> _Supplied data_
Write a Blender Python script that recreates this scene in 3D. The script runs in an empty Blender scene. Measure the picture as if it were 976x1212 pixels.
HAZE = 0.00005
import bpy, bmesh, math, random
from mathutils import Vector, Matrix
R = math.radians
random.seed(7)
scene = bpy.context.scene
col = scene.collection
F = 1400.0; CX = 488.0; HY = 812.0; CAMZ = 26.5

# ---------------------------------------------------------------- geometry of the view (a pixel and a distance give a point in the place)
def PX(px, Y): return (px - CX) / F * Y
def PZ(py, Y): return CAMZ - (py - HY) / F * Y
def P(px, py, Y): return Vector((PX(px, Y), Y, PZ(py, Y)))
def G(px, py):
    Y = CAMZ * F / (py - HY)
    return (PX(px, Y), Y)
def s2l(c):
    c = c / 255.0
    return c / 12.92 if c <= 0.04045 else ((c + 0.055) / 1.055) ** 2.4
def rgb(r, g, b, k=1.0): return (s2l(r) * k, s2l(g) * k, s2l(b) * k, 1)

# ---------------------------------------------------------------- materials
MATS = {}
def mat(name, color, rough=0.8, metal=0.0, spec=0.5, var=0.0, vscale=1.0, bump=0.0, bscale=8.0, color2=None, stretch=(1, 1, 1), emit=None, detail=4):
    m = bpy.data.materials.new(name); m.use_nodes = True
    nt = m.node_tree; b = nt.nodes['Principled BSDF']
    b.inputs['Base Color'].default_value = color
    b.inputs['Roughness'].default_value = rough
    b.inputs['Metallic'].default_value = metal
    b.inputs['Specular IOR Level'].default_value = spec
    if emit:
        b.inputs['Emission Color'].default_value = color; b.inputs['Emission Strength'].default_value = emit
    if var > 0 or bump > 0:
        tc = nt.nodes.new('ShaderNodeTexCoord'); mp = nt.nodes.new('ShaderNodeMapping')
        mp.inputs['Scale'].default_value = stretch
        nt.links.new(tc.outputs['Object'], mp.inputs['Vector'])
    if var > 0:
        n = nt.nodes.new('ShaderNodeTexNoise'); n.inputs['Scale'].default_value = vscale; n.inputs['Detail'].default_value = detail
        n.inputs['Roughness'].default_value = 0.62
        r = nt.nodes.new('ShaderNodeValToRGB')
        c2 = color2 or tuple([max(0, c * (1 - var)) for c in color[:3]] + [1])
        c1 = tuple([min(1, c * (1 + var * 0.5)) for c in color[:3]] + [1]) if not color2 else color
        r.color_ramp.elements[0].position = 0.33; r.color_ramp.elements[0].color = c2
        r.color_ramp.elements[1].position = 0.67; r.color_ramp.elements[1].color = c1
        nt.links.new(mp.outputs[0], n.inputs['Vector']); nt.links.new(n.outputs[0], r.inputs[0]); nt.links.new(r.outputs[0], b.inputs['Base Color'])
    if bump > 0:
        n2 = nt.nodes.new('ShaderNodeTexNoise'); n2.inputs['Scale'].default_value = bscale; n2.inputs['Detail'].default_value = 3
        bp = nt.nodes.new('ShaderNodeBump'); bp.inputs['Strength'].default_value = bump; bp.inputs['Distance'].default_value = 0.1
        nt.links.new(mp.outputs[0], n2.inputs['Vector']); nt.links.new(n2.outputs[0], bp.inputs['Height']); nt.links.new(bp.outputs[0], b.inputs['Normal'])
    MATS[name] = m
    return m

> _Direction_
From the data above, extract every line in its exact form.

> _Problem solution_
Write a Blender Python script that recreates this scene in 3D. The script runs in an empty Blender scene. Measure the picture as if it were 976x1212 pixels.
HAZE = 0.00005
import bpy, bmesh, math, random
from mathutils import Vector, Matrix
R = math.radians
random.seed(7)
scene = bpy.context.scene
col = scene.collection
F = 1400.0; CX = 488.0; HY = 812.0; CAMZ = 26.5

# ---------------------------------------------------------------- geometry of the view (a pixel and a distance give a point in the place)
def PX(px, Y): return (px - CX) / F * Y
def PZ(py, Y): return CAMZ - (py - HY) / F * Y
def P(px, py, Y): return Vector((PX(px, Y), Y, PZ(py, Y)))
def G(px, py):
    Y = CAMZ * F / (py - HY)
    return (PX(px, Y), Y)
def s2l(c):
    c = c / 255.0
    return c / 12.92 if c <= 0.04045 else ((c + 0.055) / 1.055) ** 2.4
def rgb(r, g, b, k=1.0): return (s2l(r) * k, s2l(g) * k, s2l(b) * k, 1)

# ---------------------------------------------------------------- materials
MATS = {}
def mat(name, color, rough=0.8, metal=0.0, spec=0.5, var=0.0, vscale=1.0, bump=0.0, bscale=8.0, color2=None, stretch=(1, 1, 1), emit=None, detail=4):
    m = bpy.data.materials.new(name); m.use_nodes = True
    nt = m.node_tree; b = nt.nodes['Principled BSDF']
    b.inputs['Base Color'].default_value = color
    b.inputs['Roughness'].default_value = rough
    b.inputs['Metallic'].default_value = metal
    b.inputs['Specular IOR Level'].default_value = spec
    if emit:
        b.inputs['Emission Color'].default_value = color; b.inputs['Emission Strength'].default_value = emit
    if var > 0 or bump > 0:
        tc = nt.nodes.new('ShaderNodeTexCoord'); mp = nt.nodes.new('ShaderNodeMapping')
        mp.inputs['Scale'].default_value = stretch
        nt.links.new(tc.outputs['Object'], mp.inputs['Vector'])
    if var > 0:
        n = nt.nodes.new('ShaderNodeTexNoise'); n.inputs['Scale'].default_value = vscale; n.inputs['Detail'].default_value = detail
        n.inputs['Roughness'].default_value = 0.62
        r = nt.nodes.new('ShaderNodeValToRGB')
        c2 = color2 or tuple([max(0, c * (1 - var)) for c in color[:3]] + [1])
        c1 = tuple([min(1, c * (1 + var * 0.5)) for c in color[:3]] + [1]) if not color2 else color
        r.color_ramp.elements[0].position = 0.33; r.color_ramp.elements[0].color = c2
        r.color_ramp.elements[1].position = 0.67; r.color_ramp.elements[1].color = c1
        nt.links.new(mp.outputs[0], n.inputs['Vector']); nt.links.new(n.outputs[0], r.inputs[0]); nt.links.new(r.outputs[0], b.inputs['Base Color'])
    if bump > 0:
        n2 = nt.nodes.new('ShaderNodeTexNoise'); n2.inputs['Scale'].default_value = bscale; n2.inputs['Detail'].default_value = 3
        bp = nt.nodes.new('ShaderNodeBump'); bp.inputs['Strength'].default_value = bump; bp.inputs['Distance'].default_value = 0.1
        nt.links.new(mp.outputs[0], n2.inputs['Vector']); nt.links.new(n2.outputs[0], bp.inputs['Height']); nt.links.new(bp.outputs[0], b.inputs['Normal'])
    MATS[name] = m
    return m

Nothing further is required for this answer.